● **SET PROBLEM**
The listing below begins with the first line you should copy; stop after the line containing "PI = math.pi", and drop every picture.

==== MATERIAL ====

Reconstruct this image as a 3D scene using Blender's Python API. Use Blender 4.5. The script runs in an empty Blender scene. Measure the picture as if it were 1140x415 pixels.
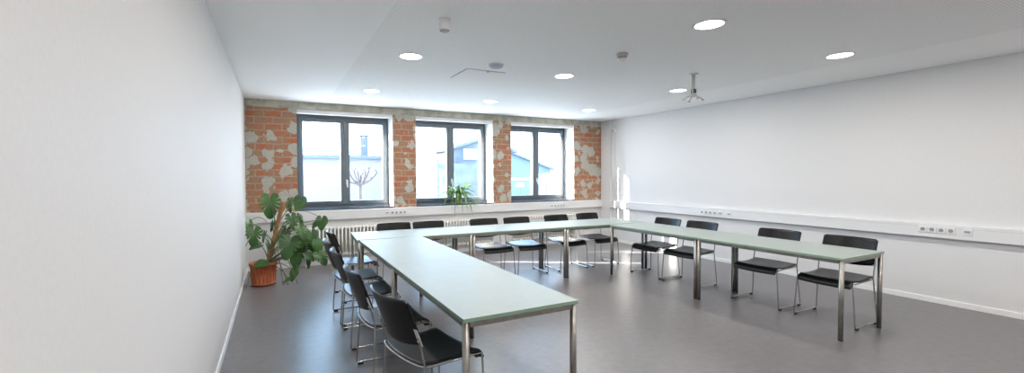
import bpy, bmesh, math, random
from mathutils import Vector, Matrix
random.seed(7)
S = bpy.context.scene
COL = S.collection
PI = math.pi

# ---------------------------------------------------------------- camera, world, sun, exposure
W_PX, F_PX, CX = 1140.0, 473.528, 542.0
YAW, PITCH, ROLL, EYE = 0.46149, -0.02633, -0.00498, 1.48965
cam = bpy.data.cameras.new('camera'); cam_o = bpy.data.objects.new('camera', cam); COL.objects.link(cam_o)
cam.sensor_fit = 'HORIZONTAL'; cam.sensor_width = 36.0
cam.lens = 36.0 * F_PX / W_PX
cam.shift_x = (W_PX / 2 - CX) / W_PX
cam.clip_start = 0.05; cam.clip_end = 300
_f = Vector((math.sin(YAW), math.cos(YAW), 0)); _r = Vector((math.cos(YAW), -math.sin(YAW), 0)); _u = Vector((0, 0, 1))
f2 = _f * math.cos(PITCH) + _u * math.sin(PITCH); u2 = _u * math.cos(PITCH) - _f * math.sin(PITCH)
r3 = _r * math.cos(ROLL) + u2 * math.sin(ROLL); u3 = u2 * math.cos(ROLL) - _r * math.sin(ROLL)
M = Matrix((r3, u3, -f2)).transposed().to_4x4(); M.translation = (0, 0, EYE)
cam_o.matrix_world = M
S.camera = cam_o
S.view_settings.view_transform = 'Standard'; S.view_settings.look = 'None'
S.view_settings.gamma = 1.0; S.view_settings.use_curve_mapping = False
S.view_settings.exposure = 0.54
try:
    S.cycles.use_denoising = True
    S.cycles.max_bounces = 10; S.cycles.diffuse_bounces = 6; S.cycles.transparent_max_bounces = 16
    S.cycles.sample_clamp_indirect = 6.0
    S.cycles.caustics_reflective = False; S.cycles.caustics_refractive = False
except Exception:
    pass
SKY_COL, SKY_STR = (0.45, 0.70, 1.0, 1), 9.0
SUN_STR = 50.0
LAMP_W = 13.5
wd = bpy.data.worlds.new('sky'); S.world = wd; wd.use_nodes = True
bg = wd.node_tree.nodes['Background']; bg.inputs[0].default_value = SKY_COL; bg.inputs[1].default_value = SKY_STR
sun = bpy.data.lights.new('sun', 'SUN'); sun.energy = SUN_STR; sun.angle = 0.009; sun.color = (1.0, 0.95, 0.87)
sun_o = bpy.data.objects.new('sun', sun); COL.objects.link(sun_o)
sun_o.rotation_euler = Vector((1.0, -0.60, -0.50)).to_track_quat('-Z', 'Y').to_euler()
sun_o.location = (-20, 25, 15)

# room dimensions (metres)
XL, XR, YB, YR, ZC = -0.415, 6.77, 7.611, -2.8, 2.707
YF = 7.96          # room face of the window frames
YE = 8.25          # outer face of the wall
ZS, ZO = 0.925, 2.59   # sill and head of the window openings
OPEN = [(0.327, 1.901), (2.330, 3.921), (4.347, 5.944)]
for i, (a, b) in enumerate(OPEN):      # portals guide the daylight sampling at each opening
    l = bpy.data.lights.new('daylight_portal', 'AREA'); l.shape = 'RECTANGLE'; l.size = b - a; l.size_y = ZO - ZS
    l.cycles.is_portal = True
    o = bpy.data.objects.new('daylight_portal', l); COL.objects.link(o)
    o.location = ((a + b) / 2, 8.12, (ZO + ZS) / 2); o.rotation_euler = (-PI / 2, 0, 0)

# ---------------------------------------------------------------- materials
def mat(name, col, rough=0.5, metal=0.0, spec=0.5, emit=None, estr=0.0):
    m = bpy.data.materials.new(name); m.use_nodes = True
    b = m.node_tree.nodes['Principled BSDF']
    b.inputs['Base Color'].default_value = (*col, 1); b.inputs['Roughness'].default_value = rough
    b.inputs['Metallic'].default_value = metal; b.inputs['Specular IOR Level'].default_value = spec
    if emit: b.inputs['Emission Color'].default_value = (*emit, 1); b.inputs['Emission Strength'].default_value = estr
    return m
class NT:
    def __init__(s, m): s.t = m.node_tree; s.n = s.t.nodes; s.b = s.n['Principled BSDF']
    def new(s, typ, **kw):
        n = s.n.new(typ)
        for k, v in kw.items(): setattr(n, k, v)
        return n
    def link(s, a, b): s.t.links.new(a, b)
    def coords(s): return s.new('ShaderNodeTexCoord').outputs['Object']
    def noise(s, vec, scale, detail=4, rough=0.5):
        n = s.new('ShaderNodeTexNoise'); n.inputs['Scale'].default_value = scale; n.inputs['Detail'].default_value = detail
        n.inputs['Roughness'].default_value = rough; s.link(vec, n.inputs['Vector']); return n.outputs['Fac']
    def ramp(s, fac, stops):
        r = s.new('ShaderNodeValToRGB'); e = r.color_ramp.elements
        while len(e) < len(stops): e.new(0.5)
        for i, (p, c) in enumerate(stops): e[i].position = p; e[i].color = (*c, 1)
        s.link(fac, r.inputs['Fac']); return r.outputs['Color']
    def mix(s, fac, a, b):
        n = s.new('ShaderNodeMix', data_type='RGBA')
        for sock, v in ((n.inputs['Factor'], fac), (n.inputs['A'], a), (n.inputs['B'], b)): pass
        fi = [i for i in n.inputs if i.name == 'Factor' and i.type == 'VALUE'][0]
        ai = [i for i in n.inputs if i.name == 'A' and i.type == 'RGBA'][0]
        bi = [i for i in n.inputs if i.name == 'B' and i.type == 'RGBA'][0]
        for sock, v in ((fi, fac), (ai, a), (bi, b)):
            if hasattr(v, 'is_output'): s.link(v, sock)
            elif isinstance(v, (tuple, list)): sock.default_value = (*v, 1)
            else: sock.default_value = v
        return [o for o in n.outputs if o.type == 'RGBA'][0]
    def math(s, op, a, b=None, c=None):
        n = s.new('ShaderNodeMath', operation=op)
        for i, v in enumerate((a, b, c)):
            if v is None: continue
            if hasattr(v, 'is_output'): s.link(v, n.inputs[i])
            else: n.inputs[i].default_value = v
        return n.outputs[0]
    def bump(s, h, strength=0.2, dist=0.01):
        n = s.new('ShaderNodeBump'); n.inputs['Strength'].default_value = strength; n.inputs['Distance'].default_value = dist
        s.link(h, n.inputs['Height']); s.link(n.outputs['Normal'], s.b.inputs['Normal'])
    def base(s, c): s.link(c, s.b.inputs['Base Color'])

def noisy(name, c1, c2, scale, rough=0.5, metal=0.0, bump=0.0, spec=0.5):
    m = mat(name, c1, rough, metal, spec); t = NT(m); f = t.noise(t.coords(), scale)
    t.base(t.ramp(f, [(0.35, c1), (0.65, c2)]))
    if bump: t.bump(f, bump, 0.003)
    return m

M_WALL = noisy('white_wall_paint', (0.70, 0.695, 0.69), (0.72, 0.715, 0.71), 60, 0.6, spec=0.3)
M_REVEAL = mat('white_reveal_paint', (0.82, 0.82, 0.81), 0.55)
M_TRIM = mat('white_skirting_paint', (0.84, 0.84, 0.83), 0.4)
M_DUCT = mat('white_plastic_trunking', (0.74, 0.74, 0.74), 0.4)
M_DUCTLINE = mat('trunking_joint_line', (0.55, 0.55, 0.56), 0.5)

# floor: mottled grey linoleum
M_FLOOR = mat('grey_linoleum', (0.2, 0.19, 0.19), 0.36, spec=0.8)
t = NT(M_FLOOR); v = t.coords()
n1 = t.noise(v, 1.3, 4, 0.6); n2 = t.noise(v, 14, 6, 0.7); n3 = t.noise(v, 120, 3, 0.6)
c = t.mix(t.ramp(n2, [(0.32, (0, 0, 0)), (0.68, (1, 1, 1))]), (0.120, 0.112, 0.118), (0.190, 0.180, 0.186))
c = t.mix(t.math('MULTIPLY', n1, 0.35), c, (0.19, 0.172, 0.165))
c = t.mix(t.math('MULTIPLY', n3, 0.35), c, (0.10, 0.097, 0.10))
t.base(c)
t.link(t.math('MULTIPLY_ADD', n2, 0.04, 0.32), t.b.inputs['Roughness'])
t.bump(n3, 0.02, 0.001)

# ceiling: plain border, perforated acoustic field (fine round holes on a square grid)
M_CEIL = mat('acoustic_ceiling_board', (0.76, 0.77, 0.77), 0.7, spec=0.2)
t = NT(M_CEIL); v = t.coords(); sp = t.new('ShaderNodeSeparateXYZ'); t.link(v, sp.inputs[0])
def cell(a):
    k = t.math('FRACT', t.math('DIVIDE', a, 0.020)); return t.math('SUBTRACT', k, 0.5)
dx, dy = cell(sp.outputs[0]), cell(sp.outputs[1])
rad = t.math('SQRT', t.math('ADD', t.math('MULTIPLY', dx, dx), t.math('MULTIPLY', dy, dy)))
hole = t.math('LESS_THAN', rad, 0.235)
ins = t.math('MULTIPLY', t.math('MULTIPLY', t.math('GREATER_THAN', sp.outputs[0], 0.775), t.math('LESS_THAN', sp.outputs[0], 5.66)),
             t.math('LESS_THAN', sp.outputs[1], 6.75))
t.base(t.mix(t.math('MULTIPLY', hole, ins), (0.94, 0.94, 0.935), (0.64, 0.645, 0.645)))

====

● **ANSWER**
Reconstruct this image as a 3D scene using Blender's Python API. Use Blender 4.5. The script runs in an empty Blender scene. Measure the picture as if it were 1140x415 pixels.
import bpy, bmesh, math, random
from mathutils import Vector, Matrix
random.seed(7)
S = bpy.context.scene
COL = S.collection
PI = math.pi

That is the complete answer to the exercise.